Search the records for "scene". Copy every line where it appears.

· · · · · · ·

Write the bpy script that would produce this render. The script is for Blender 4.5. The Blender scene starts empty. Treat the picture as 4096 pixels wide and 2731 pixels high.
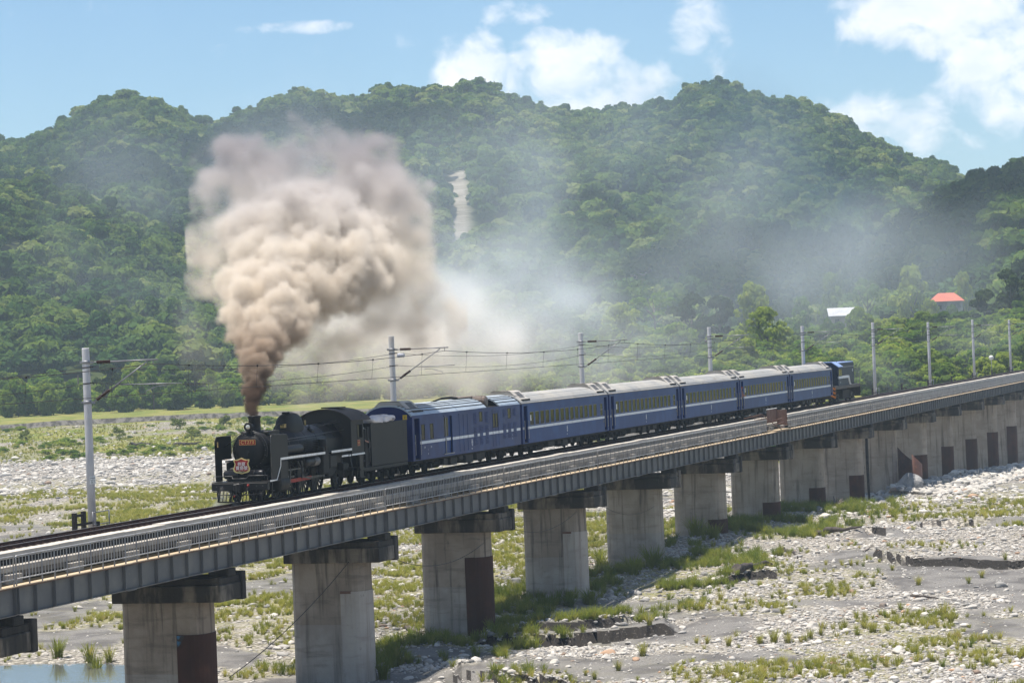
import bpy, math, random
import numpy as np
from mathutils import Vector, Matrix
R = random.Random(7)
NR = np.random.default_rng(11)
SC = bpy.context.scene
COL = SC.collection
PI = math.pi

# ------------------------------------------------------------------ camera
CAM_H, TH, ROLL, PIT = 6.964, 0.2927, 0.0392, 0.0004
F = Vector((math.cos(TH)*math.cos(PIT), math.sin(TH)*math.cos(PIT), math.sin(PIT)))
RT = Vector((math.sin(TH), -math.cos(TH), 0))
UP = RT.cross(F)
c_, s_ = math.cos(ROLL), math.sin(ROLL)
ax = c_*RT - s_*UP
ay = s_*RT + c_*UP
cd = bpy.data.cameras.new('camera')
cam = bpy.data.objects.new('camera', cd); COL.objects.link(cam)
M = Matrix((ax, ay, -F)).transposed().to_4x4(); M.translation = (0, 0, CAM_H)
cam.matrix_world = M
cd.sensor_width = 36; cd.lens = 101.742; cd.clip_start = 1; cd.clip_end = 9000
SC.camera = cam

# ------------------------------------------------------------------ sun, sky, exposure
SUN_DIR = Vector((-0.06, 0.17, 0.984)).normalized()
SUN_EL = math.asin(SUN_DIR.z); SUN_AZ = math.atan2(SUN_DIR.x, SUN_DIR.y)
SUN_STRENGTH = 5.0; SKY_STRENGTH = 0.074; EXPOSURE = 0.72
HAZE_DENSITY = 0.00015
SMOKE_STEP = 2.0; FAR_SMOKE = .0058
sl = bpy.data.lights.new('sun', 'SUN'); sl.energy = SUN_STRENGTH; sl.angle = math.radians(0.53); sl.color = (1, .94, .85)
so = bpy.data.objects.new('sun', sl); COL.objects.link(so)
so.rotation_euler = SUN_DIR.to_track_quat('Z', 'Y').to_euler(); so.location = (100, 40, 400)

def N(nt, typ, loc=(0, 0), **kw):
    n = nt.nodes.new(typ)
    for k, v in kw.items():
        if k.startswith('i_'): n.inputs[k[2:].replace('_', ' ')].default_value = v
        else: setattr(n, k, v)
    return n
def math_(nt, op, a, b=None, c=None, clamp=False):
    n = nt.nodes.new('ShaderNodeMath'); n.operation = op; n.use_clamp = clamp
    for i, v in enumerate((a, b, c)):
        if v is None: continue
        if isinstance(v, (int, float)): n.inputs[i].default_value = v
        else: nt.links.new(v, n.inputs[i])
    return n.outputs[0]
def mixc(nt, fac, a, b, blend='MIX'):
    n = nt.nodes.new('ShaderNodeMix'); n.data_type = 'RGBA'; n.blend_type = blend
    for i, v in ((0, fac), (6, a), (7, b)):
        if isinstance(v, (int, float)): n.inputs[i].default_value = v
        elif isinstance(v, tuple): n.inputs[i].default_value = (*v[:3], 1)
        else: nt.links.new(v, n.inputs[i])
    return n.outputs[2]
def sstep(nt, v, a, b, lo=0., hi=1.):
    n = nt.nodes.new('ShaderNodeMapRange'); n.interpolation_type = 'SMOOTHSTEP'
    nt.links.new(v, n.inputs[0])
    for i, x in enumerate((a, b, lo, hi)): n.inputs[i+1].default_value = x
    return n.outputs[0]

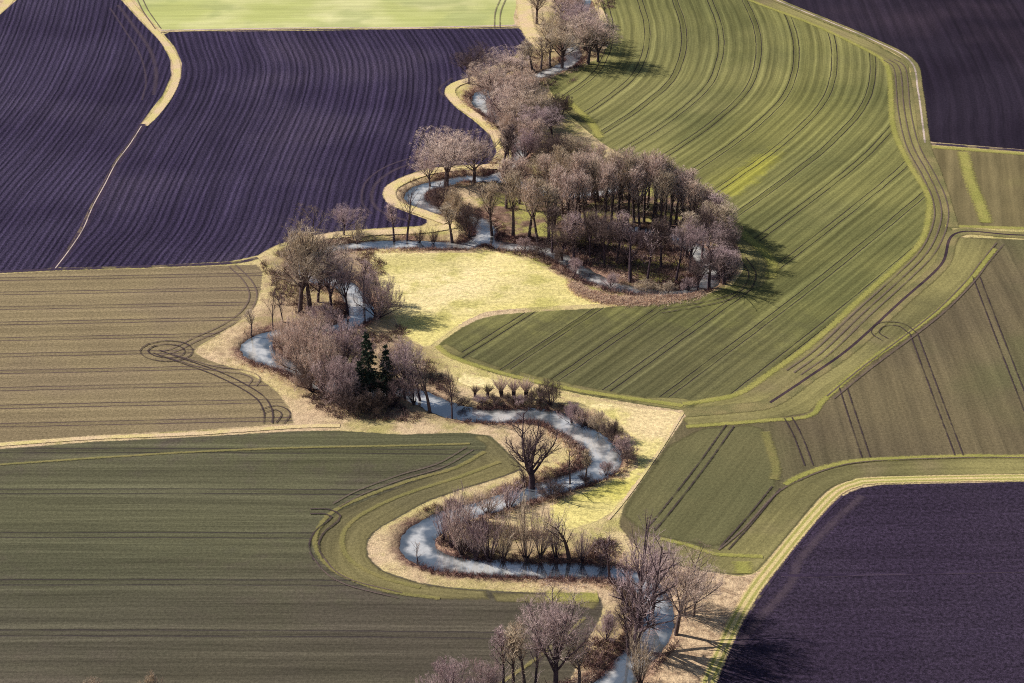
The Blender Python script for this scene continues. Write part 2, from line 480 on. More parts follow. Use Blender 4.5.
m_top = field_material('young_crop_north', (0.50, 0.53, 0.20), (0.72, 0.70, 0.38), streak=0.5, streak_amp=0.22, clod=0.06, patch=((0.40, 0.44, 0.19), 0.03, 0.5, 0.6, 0.6), edge=0.2)
m_wheat = field_material('winter_wheat_rows', (0.142, 0.144, 0.057), (0.219, 0.211, 0.078), streak=1.5, streak_amp=0.40, period=3.0, period_amp=0.13,
    tram=(13.2, 4.0, 0.95, 0.17, (0.047, 0.036, 0.041), 0.9), clod=0.15, clod_scale=1.3, edge=0.4,
    patch=((0.275, 0.254, 0.106), 0.013, 0.48, 0.66, 0.5),
    spots=[(750,173,26,5,1.1,(0.42,0.40,0.06),0.6),(712,192,30,7,1.1,(0.30,0.285,0.07),0.35),(790,120,40,22,1.1,(0.27,0.26,0.085),0.4),(640,60,45,60,0,(0.25,0.235,0.10),0.4),(560,370,60,40,0,(0.105,0.10,0.052),0.6),(690,370,60,40,0,(0.115,0.108,0.055),0.55)])
m_head = field_material('headland_wheat', (0.165, 0.150, 0.070), (0.31, 0.275, 0.115), streak=0.75, streak_amp=0.34, clod=0.15, clod_scale=1.3, fade=0.7, patch=((0.26, 0.20, 0.13), 0.03, 0.5, 0.65, 0.5))
m_east = field_material('thin_crop_rows', (0.141, 0.113, 0.072), (0.179, 0.145, 0.085), streak=0.7, streak_amp=0.24, period=6.0, period_amp=0.06, clod=0.17, clod_scale=1.4, edge=0.35,
    patch=((0.132, 0.130, 0.063), 0.015, 0.42, 0.6, 0.7), tram=None)
m_eastb = field_material('green_crop_rows', (0.132, 0.128, 0.063), (0.172, 0.158, 0.077), streak=1.0, streak_amp=0.22, clod=0.15, clod_scale=1.4, fade=1.5, tram=None)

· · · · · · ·

> SOLUTION FOR THIS PROBLEM
Write the bpy script that would produce this render. The script is for Blender 4.5. The Blender scene starts empty. Treat the picture as 4096 pixels wide and 2731 pixels high.
SC = bpy.context.scene
The Blender Python script for this scene continues. Write part 2, from line 480 on. More parts follow. Use Blender 4.5.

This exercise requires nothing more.